During my time at home, I went for a classic Korean BBQ. This restaurant is absolutely awesome as it is a butcher / restaurant. So the aesthetics are not anything to write home about, but the taste of their beef is phenomenal and the prices are very good too. The beef doesn’t need anything, no salt or pepper, marinade or anything it’s that good. If you want some seasoning, it comes with a salt, pepper and sesame oil sauce on the side that you can dip into.

Butcher / restaurant

Butcher / restaurant

Beef on the grill

My dad is a keen griller and he usually shoos away the servers and does the cooking himself. He’s very particular about how he does it but I have to admit, it is absolutely delicious when he says they are ready. I stuffed my face at this restaurant…

4. Hanjungsik

To understand what Hanjungsik means, I have to break down each syllable. “Han” means Korea, “jung” means formal and “sik” means meal. So Hanjungsik refers to a traditional Korean meal. Usually, each table will have a few vegetable dishes, some pickles, soup, stew and some meat or fish dishes. At the end of the meal comes some sort of dessert, in the form of drinks, confectioneries, or fruit.

Hanjungsik is very popular in Korea as traditional food tends to be very healthy and there is a wide variety of food that comes with each order.

So I went to a restaurant called Chong-mok. This restaurant has resolved a problem that is common with Hanjungsik restaurants, which is that there are sooo many different dishes, the servers either have to carry around huge trays full of food or scurry from the kitchen to the tables multiple times. Chong-mok has come up with a unique solution in that they prepare what I’ll call a “top table” that they lay all their dishes on from the kitchen and then load the whole top table onto a trolley which they roll over. Then they push the top table onto the table at which you are sitting. The height of the trolley and size of the tables match so that it is easy to push on and off. And voila, you have a table full of food!

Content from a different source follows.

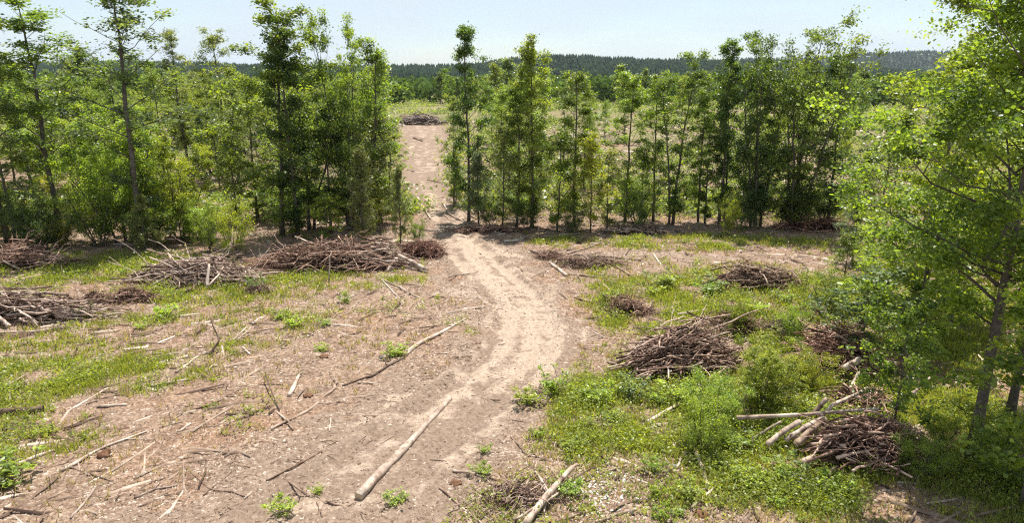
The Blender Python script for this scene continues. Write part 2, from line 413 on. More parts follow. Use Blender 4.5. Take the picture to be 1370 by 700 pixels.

Lady coming with all our food

Lady rolling over our top table

Top table on and ready to eat!

Top table on and ready to eat!

5. Pat-bing-su

Pat-bing-su is a summer dessert which isn’t widely available usually in the winter so when I saw a shop selling it, I looked at Hubs and said I gotta have it! Pat-bing-su has lots of shaved ice at the bottom and topped with sweet red beans and usually some milk. You can also add lots of different flavourings and toppings such as nuts or chocolate but we went simple with just some rice cakes on top. Sooo good!

Pat-bing-su

Pat-bing-su

6. Ho-dduk

Unlike pat-bing-su, ho-dduk is a quintessential winter snack. I had this one with my mum when we were out and about in a market. Ho-dduk is a pan-fried flatbread with honey inside. When you eat a hot one right off the pan on a cold day, there’s nothing better!

Delicious snacks at a market stall - he's frying loads of ho-dduk!

Delicious snacks at a market stall including doughnuts, hot dogs and fried sweet bread but I’m after the ho-dduk on the grill!

I’ve now made myself really hungry by writing this post so I’m off to have a snack!